## DIRECTIVE
Search the material for the string "More" and copy each line where it occurs.
══════════
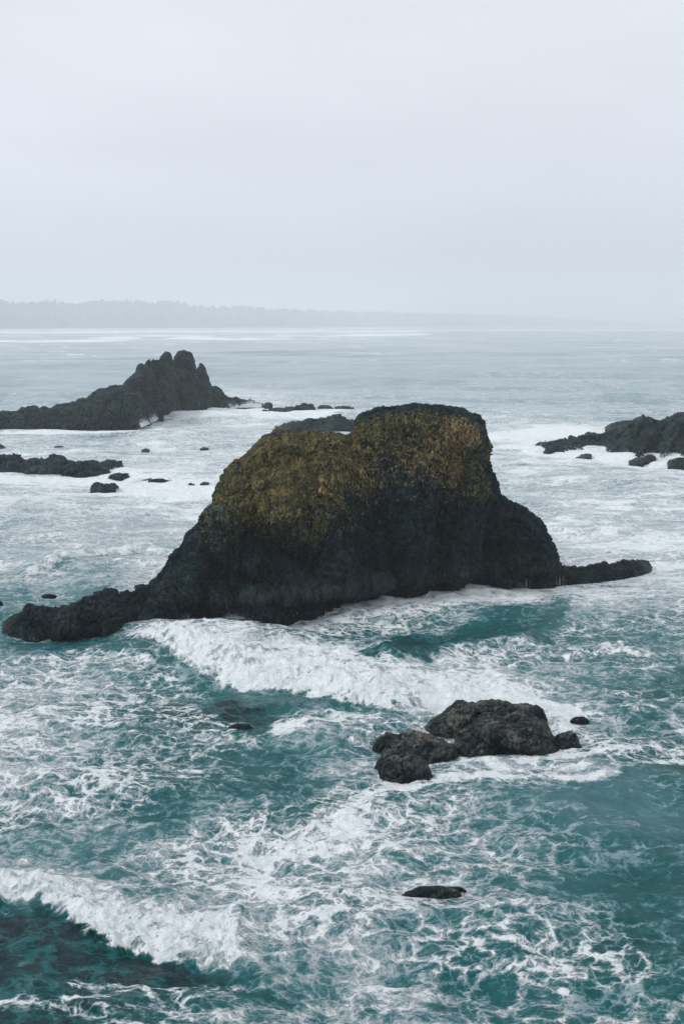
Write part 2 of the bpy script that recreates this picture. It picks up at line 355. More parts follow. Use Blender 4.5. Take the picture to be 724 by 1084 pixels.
def sea_fields(x, y, dr):
    """height, foam, aeration, lace at undisturbed sea points"""
    n = len(x); r = np.hypot(x, y)
    P = np.stack([x, y, np.zeros(n)], 1).astype(np.float32)
    front = (y > 5)
    u, v = project(x, np.where(front, y, 5.0)); u = np.where(front, u, -500.); v = np.where(front, v, 1084.)
    dist_px = np.clip(v - V_HOR, 2, None)
    # noise warp of the layout, in metres turned to pixels
    s = FPX / np.maximum(r, 30)
    wx = fbm(P * .09, 4, .55) * 2.6 + fbm(P * .6 + 31, 3) * .35; wy = fbm(P * .09 + 77, 4, .55) * 2.6 + fbm(P * .6 + 99, 3) * .35
    uw = u + wx * s; vw = v + wy * s * np.clip(dist_px / FPX, 0, .5)
    D = lookup(FG, FV, uw, vw); A = lookup(AG, AV, uw, vw)
    far = smooth(398, 372, v); D = D * (1 - far) + .10 * far
    stray = fbm(P * np.array([.006, .02, 1], np.float32) + 5, 4, .6)
    D += far * .30 * stray + (.25 + .75 * far) * smooth(452, 425, v) * .8 * smooth(.42, .8, fbm(P * np.array([.018, .05, 1], np.float32) + 91, 4, .6) - .1 + .25 * stray); A = A + .30 * far * fbm(P * np.array([.004, .03, 1], np.float32) + 55, 4, .65)
    surf = smooth(364, 359, v) * smooth(470, 380, u) + .5 * smooth(353, 350.5, v); D += .55 * surf * smooth(-.35, .35, fbm(P * np.array([.0022, .010, 1], np.float32) + 61, 4, .6))
    for pts, hw, am, _ in FAR_BANDS:
        d, sd_, par = seg_dist(u, (v + .9 * stray) * 12, [(a, b * 12) for a, b in pts])
        D = np.maximum(D, am * smooth(hw * 12, hw * 3, d) * (.72 + .5 * fbm(P * np.array([.003, .008, 1], np.float32) + 71, 4, .6)))
    mid = smooth(668, 610, v) * smooth(400, 430, v)
    D += mid * (.34 * fbm(P * np.array([.035, .14, 1], np.float32) + 131, 5, .62) + .16 * ridged(P * np.array([.09, .22, 1], np.float32) + 151, 3, .5) - .12)
    A += mid * .12 * fbm(P * np.array([.03, .10, 1], np.float32) + 171, 3)
    H = np.zeros(n)
    for pts, hw, am in STROKES:
        d, _, _ = seg_dist(uw, vw * 1.6, [(a, b * 1.6) for a, b in pts]); D += am * smooth(hw * 2.3, hw * .5, d)
    for pts, hw, am in GREEN:
        d, _, _ = seg_dist(uw, vw * 1.6, [(a, b * 1.6) for a, b in pts]); A -= (.22 if am == 1.0 and pts[0][0] > 300 else .38) * am * smooth(hw * 2.2, hw * .4, d)
    jag = fbm(P * .45 + 3, 2, .5) * .6 + fbm(P * .12 + 8, 2) * .9; jf = fbm(P * 1.1 + 33, 4, .65) * .75
    for k, (pts, amp, wf, wb, fo) in enumerate(FRONTS):
        wp = [tuple(float(q) for q in ground(a, b)) for a, b in pts]
        d, side, par = seg_dist(x, y, wp); sg = d * side + jag * (1.0 if fo > .5 else .5)   # + = behind the front
        endf = smooth(0, .14, par) * smooth(1, .84, par)
        prof = np.where(sg < 0, np.exp(-(sg / wf) ** 2), np.exp(-(np.maximum(sg, 0) / wb) ** 1.6))
        H += amp * prof * endf
        if fo > 0:
            band = smooth(-wf * 1.9, -wf * 1.3, sg + jf) * smooth(wb * 1.15, wb * .35, sg + jf) * smooth(-.02, .05, par) * smooth(1.0, .80, par + .12 * jf)
            D = np.maximum(D, fo * (1.14 + .38 * fbm(P * np.array([.5, .5, 1], np.float32) + 15, 3, .6)) * band)
            clear = smooth(-wf * 2 - 2.2, -wf * 2 - .5, sg) * smooth(-wf * 1.5, -wf * 2.1, sg) * endf
            D = D * (1 - .55 * clear); A = A - .10 * clear
            if fo > .9:
                lump = np.abs(fbm(P * .9 + 40, 3, .5)) * .55 + fbm(P * 3.0, 3, .6) * .07
                H += band * lump * .8
    for pts, amp in SWELLS:
        wp = [tuple(float(q) for q in ground(a, b)) for a, b in pts]
        d, side, par = seg_dist(x, y, wp); wl = 2.2 * np.interp(np.hypot(*wp[1]), [100, 300, 600, 3000], [1.5, 5, 12, 45])
        sg = d * side; H += amp * np.where(sg < 0, np.exp(-(sg / wl) ** 2), np.exp(-(sg / (2.5 * wl)) ** 2)) * smooth(0, .2, par) * smooth(1, .8, par)
    D = np.clip(D, 0, 1.25)
    nearw = np.clip(.35 / dr, 0, 1)
    H += nearw * (fbm(P * .55 + 12, 4, .55) * .16 * (0.5 + D) + ridged(P * .22 + 50, 4, .5) * .16)
    H += (ridged(P * np.array([.05, .10, 1], np.float32) + 20, 3, .5)) * np.clip(3.0 / dr, 0, 1) * .28
    L = np.interp(v, [420, 560, 700], [.4, .5, 1.0]) * (1 - .35 * smooth(.85, 1.1, D))
    nr_ = smooth(640, 720, v); D = D + nr_ * ((D - .5) * .35 * (D < 1) + .30 * fbm(P * np.array([.05, .13, 1], np.float32) + 211, 4, .6)); A = A + nr_ * .16 * fbm(P * np.array([.04, .09, 1], np.float32) + 231, 3) + .05 * nr_ * (A > .25)
    D = D * np.interp(v, [420, 640, 700, 1084], [.95, .93, .82, .82]) + .2 * smooth(.8, 1.1, D)
    for cu, cv, rad, fac in CALM:
        cx, cy = ground(cu, cv); H = H * (1 - fac * smooth(rad * 1.6, rad * .6, np.hypot(x - cx, y - cy)))
    return H, D, np.clip(A, 0, 1), L
def calm_factor(x, y):
    c = np.ones_like(x)
    for cu, cv, rad, fac in CALM:
        cx, cy = ground(cu, cv); c *= 1 - fac * smooth(rad * 1.6, rad * .6, np.hypot(x - cx, y - cy))
    return c

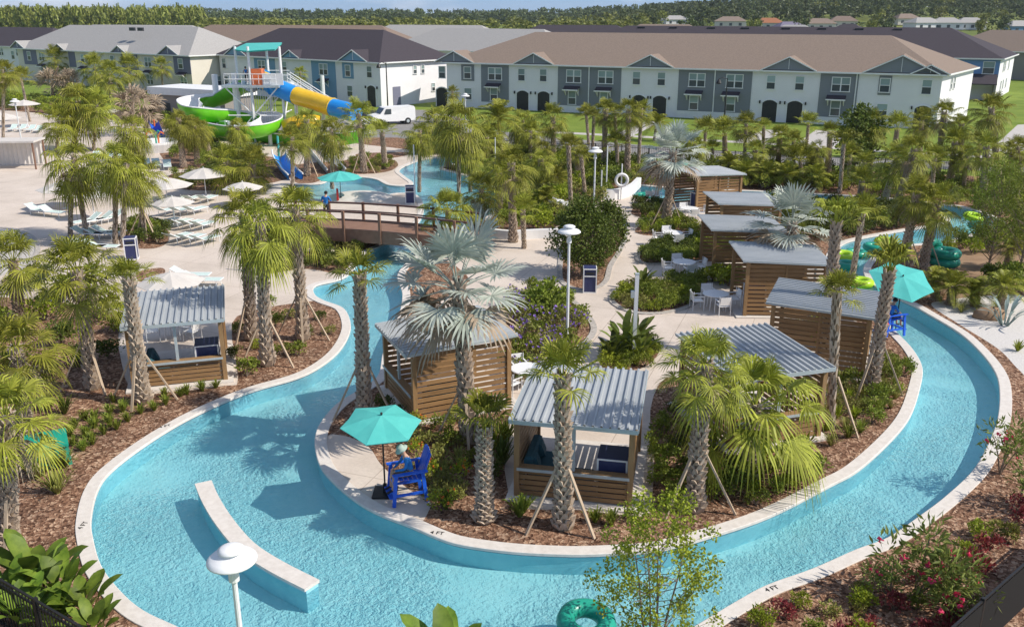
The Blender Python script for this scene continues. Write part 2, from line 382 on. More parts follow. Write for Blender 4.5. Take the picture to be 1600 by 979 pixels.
# promenade on the island
area('deck', [(960,300),(1000,308),(1075,318),(1180,330),(1240,350),(1290,400),(1310,450),(1345,520),(1330,590),(1270,640),(1180,640),(1100,602),(1040,590),(1016,640),(1022,715),(1016,800),
   (1003,806),(905,796),(796,778),(796,650),(798,632),(650,662),(600,606),(612,560),(640,500),(690,470),(735,440),(700,408),(665,398),(715,372),(765,362),(830,362),(880,350),(920,325)], True, 3)
area('deck', [(505,682),(537,680),(575,697),(597,727),(640,765),(672,780),(670,797),(652,818),(600,812),(540,776),(492,720)], True)
beds = {
 'tree': [(882,440),(880,405),(885,372),(925,340),(968,338),(974,368),(964,393),(950,415),(941,441),(915,452)],
 'violet': [(792,560),(795,475),(835,456),(880,465),(910,490),(923,515),(907,537),(880,552),(850,562),(830,585),(800,600)],
 'paradise': [(938,572),(950,545),(990,528),(1030,535),(1027,555),(1007,573),(970,582)],
 'hedge': [(960,468),(985,450),(1050,440),(1105,437),(1078,474),(1030,488),(985,485)],
 'strip': [(1000,405),(1010,392),(1060,380),(1105,385),(1140,420),(1130,445),(1100,425),(1060,410),(1015,412)],
 'lime': [(992,360),(1012,346),(1060,345),(1092,352),(1082,366),(1035,368),(1005,367)],
 'pool': [(986,332),(1000,318),(1035,316),(1052,326),(1040,338),(1005,340)],
 'west': [(185,372),(200,352),(235,345),(262,360),(262,378),(240,388),(200,386)],
 'west2': [(268,272),(330,268),(365,280),(345,296),(300,297),(270,290)],
 'west3': [(215,425),(250,418),(258,425),(240,437),(218,440)],
 'bridgefoot': [(520,395),(545,375),(600,372),(622,374),(600,384),(568,399),(545,428),(480,420),(420,425),(425,405),(470,392)],
 'north': [(520,268),(540,250),(605,248),(622,256),(612,266),(585,271),(545,272)],
 'north2': [(250,225),(330,225),(390,240),(450,250),(470,268),(440,282),(400,285),(330,262),(270,262)],
 'north3': [(560,240),(640,238),(620,246),(570,248)],
 'slidebed': [(455,262),(480,255),(525,255),(500,282),(462,285)],
}
for k, uv in beds.items(): area('mulch', uv)
area('spa_floor', spa); area('water', river, True, 5)
# black cores of the underlying lists: every face belongs to the last polygon painted over it
vin, fin = [], []
for name, pl in lay:
    a = sum(pl[i].x*pl[(i+1)%len(pl)].y - pl[(i+1)%len(pl)].x*pl[i].y for i in range(len(pl)))
    if a < 0: pl = pl[::-1]
    o = len(vin); vin += [Vector((p.x, p.y)) for p in pl]; fin.append(list(range(o, o + len(pl))))
cv, ce, cf, ov, oe, of = geometry.delaunay_2d_cdt(vin, [], fin, 1, 1e-5, True)
groups = {}; kind_of = []
for tri, src in zip(cf, of):
    k = lay[max(src)][0] if src else 'lawn'
    kind_of.append(k); groups.setdefault(k, []).append(tri)
def sheet(name, tris, m, z):
    used = sorted({i for t in tris for i in t}); ix = {i: n for n, i in enumerate(used)}
    me = bpy.data.meshes.new(name); me.from_pydata([(cv[i].x, cv[i].y, z) for i in used], [], [tuple(ix[i] for i in t) for t in tris])
    me.materials.append(m); me.update(); return struct(obj(name, me))
for k, nm, m in [('lawn','lawn','lawn'),('road','road','asphalt'),('sidewalk','sidewalk','concrete'),('path','path','concrete'),('mulch','mulch_ground','mulch'),
              ('dirt','dirt_ground','dirt'),('gravel','gravel_ground','gravel'),('deck','pool_deck','deck'),('spa_floor','spa_floor','concrete')]:
    if k in groups: sheet(nm, groups[k], M[m], 0.0)
WATER_Z, FLOOR_Z = -.06, -.60
sheet('water', groups['water'], M['water'], WATER_Z)
sheet('pool_floor', groups['water'], M['floor'], FLOOR_Z)
# shore loops
cnt = {}
for tri, k in zip(cf, kind_of):
    for i in range(3):
        a, b = tri[i], tri[(i+1) % 3]; cnt.setdefault((min(a,b), max(a,b)), []).append((k, a, b))
nxt = {}
for e, l in cnt.items():
    w = [x for x in l if x[0] == 'water']
    if len(w) == 1: nxt[w[0][1]] = w[0][2]
loops = []; left = dict(nxt)
while left:
    s, b = next(iter(left.items())); lp = [s]; del left[s]
    while b != s and b in left: lp.append(b); b2 = left.pop(b); b = b2
    loops.append(lp)
wall = MB(); cop = MB()
for lp in loops:
    pts = [Vector((cv[i].x, cv[i].y)) for i in lp]
    q = [pts[0]]
    for p in pts[1:]:
        if (p - q[-1]).length > .04: q.append(p)
    pts = q; n = len(pts)
    if n < 8: continue
    nor = []
    for i in range(n):
        d = (pts[(i+1)%n] - pts[i-1]).normalized(); nor.append(Vector((d.y, -d.x)))   # water is on the left, so this points to land
    wv = []; 
    for i in range(n): wv += [(pts[i].x, pts[i].y, FLOOR_Z - .01), (pts[i].x, pts[i].y, -.10), (pts[i].x, pts[i].y, -.03)]
    wall.add(wv, [(3*i, 3*i+1, 3*((i+1)%n)+1, 3*((i+1)%n)) for i in range(n)], 0)
    wall.add(wv, [(3*i+1, 3*i+2, 3*((i+1)%n)+2, 3*((i+1)%n)+1) for i in range(n)], 1)
    prof = [(-.05,-.05),(-.05,.022),(-.03,.035),(.33,.035),(.34,.025),(.34,-.03)]
    vs = []; m = len(prof)
    for i in range(n):
        for (a, z) in prof: vs.append((pts[i].x + nor[i].x * a, pts[i].y + nor[i].y * a, z))
    fs = []
    for i in range(n):
        j = (i+1) % n
        for k in range(m): fs.append((i*m+k, i*m+(k+1)%m, j*m+(k+1)%m, j*m+k))
    cop.add(vs, fs)
w = wall.build('pool_wall', [M['poolwall'], M['tileband']]); struct(w)
c = cop.build('pool_kerb', M['coping']); struct(c)

# depth markings on the stone edge
def text_mesh(s, size, depth=.004):
    cu = bpy.data.curves.new('lettering', 'FONT'); cu.body = s; cu.size = size; cu.extrude = depth; cu.align_x = 'CENTER'; cu.align_y = 'CENTER'
    o = bpy.data.objects.new('lettering', cu); COL.objects.link(o)
    dg = bpy.context.evaluated_depsgraph_get(); me = bpy.data.meshes.new_from_object(o.evaluated_get(dg))
    bpy.data.objects.remove(o); return me
me = text_mesh('4 FT', .20); me.materials.clear(); me.materials.append(M['black'])
for k, (u, v, rz, lb) in enumerate([(683,834,-.18,'black 4 FT depth marking on the island kerb near the blue lifeguard chair'),(130,822,1.5,'black 4 FT depth marking on the kerb at the far left bend'),(1206,921,.42,'black 4 FT depth marking on the front right kerb behind the sparse tree'),(258,667,.55,'black 4 FT depth marking on the kerb below the left cabana')]):
    p = G(u, v); o = obj('depth_marking', me); o.location = (p.x, p.y, .041); o.rotation_euler = (0, 0, rz); tag(o, lb, 'marking', 'depth markings on the kerb')

# stone edging of the promenade beds
def edging(uv, name, label):
    pts = spline(P(*uv), 8); n = len(pts); mb = MB(); vs = []
    a = sum(pts[i].x*pts[(i+1)%n].y - pts[(i+1)%n].x*pts[i].y for i in range(n))
    s = 1 if a > 0 else -1
    prof = [(0,-.02),(0,.05),(.28,.05),(.28,-.02)]
    for i in range(n):
        d = (pts[(i+1)%n] - pts[i-1]).normalized(); nr = Vector((d.y, -d.x, 0)) * s
        for (q, z) in prof: vs.append((pts[i].x + nr.x*q, pts[i].y + nr.y*q, z))
    mb.add(vs, [(i*4+k, i*4+(k+1)%4, ((i+1)%n)*4+(k+1)%4, ((i+1)%n)*4+k) for i in range(n) for k in range(4)])
    tag(mb.build(name, M['edging']), label, 'kerb', 'stone edgings of the promenade beds')
M['edging'] = mat('cobble_edging', (.30,.27,.245), (.52,.48,.44), .9, 9, 3, bump=.3)
edging(beds['tree'], 'bed_edging', 'cobbled edging round the bed with the dark leafy tree')
edging(beds['violet'], 'bed_edging', 'cobbled edging round the bed with violet flowers')
edging(beds['hedge'], 'bed_edging', 'cobbled edging round the low green bed beside the round table')
edging(beds['strip'], 'bed_edging', 'cobbled edging round the middle dark shrub bed')

M['whitekerb'] = mat('white_kerb', (.66,.64,.61), (.74,.72,.69), .7, 5, 4)
edging([(u, v) for u, v in spa], 'spa_kerb', 'broad white kerb round the dry spa at the left edge')
# free standing divider wall in the river
mb = MB()
path = spline([G(u, v, 0) for u, v in [(318,757),(330,785),(352,820),(385,858),(430,888),(488,918)]], 8, closed=False)
L = []; Rr = []
for i, p in enumerate(path):
    d = (path[min(i+1,len(path)-1)] - path[max(i-1,0)]).normalized(); nr = Vector((d.y, -d.x, 0))
    L.append(p + nr*.21); Rr.append(p - nr*.21)
def ring(z, w): 
    out = []
    for i, p in enumerate(path):
        c = (L[i] + Rr[i]) / 2; out += [c + (L[i]-c)*w + Vector((0,0,z)), c + (Rr[i]-c)*w + Vector((0,0,z))]
    return out
def divider(z0, z1, w, m):
    mb = MB(); a = ring(z0, w); b = ring(z1, w); n = len(path)
    mb.add(a + b, [(2*n+2*i, 2*n+2*i+1, 2*n+2*i+3, 2*n+2*i+2) for i in range(n-1)] + [(2*i, 2*n+2*i, 2*n+2*i+2, 2*i+2) for i in range(n-1)] + [(2*i+1, 2*i+3, 2*n+2*i+3, 2*n+2*i+1) for i in range(n-1)]
      + [(0,1,2*n+1,2*n),(2*n-2,4*n-2,4*n-1,2*n-1)])
    return mb
t = thing('divider_wall', 'curved white capped divider wall standing in the water at front left', 'wall')
divider(FLOOR_Z+.002, .02, .9, 0).build('wall_body', M['poolwall'], t)
divider(.022, .10, 1.12, 0).build('cap', M['coping'], t)
# low white planter walls
def low_wall(uv, h, w, name, label, m='white'):
    pts = spline(P(*uv), 6, closed=False); mb = MB(); vs = []
    for i, p in enumerate(pts):
        d = (pts[min(i+1,len(pts)-1)] - pts[max(i-1,0)]).normalized(); nr = Vector((d.y, -d.x, 0)) * w / 2
        vs += [p+nr, p-nr, p-nr+Vector((0,0,h)), p+nr+Vector((0,0,h))]
    n = len(pts)
    mb.add(vs, [(i*4+k, i*4+(k+1)%4, (i+1)*4+(k+1)%4, (i+1)*4+k) for i in range(n-1) for k in range(4)] + [(0,1,2,3),((n-1)*4+3,(n-1)*4+2,(n-1)*4+1,(n-1)*4)])
    return tag(mb.build(name, M[m]), label, 'wall')
low_wall([(765,371),(800,374),(840,372),(876,371)], .55, .3, 'planter_wall', 'low white planter wall at the right end of the bridge')
low_wall([(942,312),(965,311),(985,304),(998,292)], .75, .35, 'planter_wall', 'curved white planter wall under the life ring')
# ------------------------------------------------------------------ palms
rng = random.Random(5)
def fan(mb, hub, d, up, rad, n=22, spread=125, droop=.35, w=.055, fold=.25, mi=0, rnd=rng):
    """one palmate leaf: n narrow blades round the end of its stalk"""
    d = d.normalized(); side = d.cross(up)
    if side.length < 1e-3: side = Vector((1,0,0))
    side.normalize(); nrm = side.cross(d).normalized()
    for k in range(n):
        t = (k + .5) / n * 2 - 1
        a = math.radians(spread) * t + rnd.uniform(-.03,.03)
        bd = (d * math.cos(a) + side * math.sin(a) + nrm * (fold * abs(math.sin(a)) )).normalized()
        L = rad * (1 - .28 * abs(t) ** 1.5) * rnd.uniform(.88, 1.06)
        wd = bd.cross(nrm).normalized()
        p0 = hub; p1 = hub + bd * L * .5 + Vector((0,0,-droop * L * .08))
        p2 = hub + bd * L * .80 + Vector((0,0,-droop * L * .26)); p3 = hub + bd * L + Vector((0,0,-droop * L * rnd.uniform(.40,.70)))
        h = w * rad
        tw = nrm * h * .35 * (1 if k % 2 else -1)
        mb.add([p0 - wd*h*.15, p0 + wd*h*.15, p1 + wd*h + tw, p1 - wd*h - tw, p2 + wd*h*.7, p2 - wd*h*.7, p3], [(0,1,2,3),(3,2,4,5),(5,4,6)], mi)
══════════
## EXPECTED OUTPUT
Write part 2 of the bpy script that recreates this picture. It picks up at line 355. More parts follow. Use Blender 4.5. Take the picture to be 724 by 1084 pixels.
The Blender Python script for this scene continues. Write part 2, from line 382 on. More parts follow. Write for Blender 4.5. Take the picture to be 1600 by 979 pixels.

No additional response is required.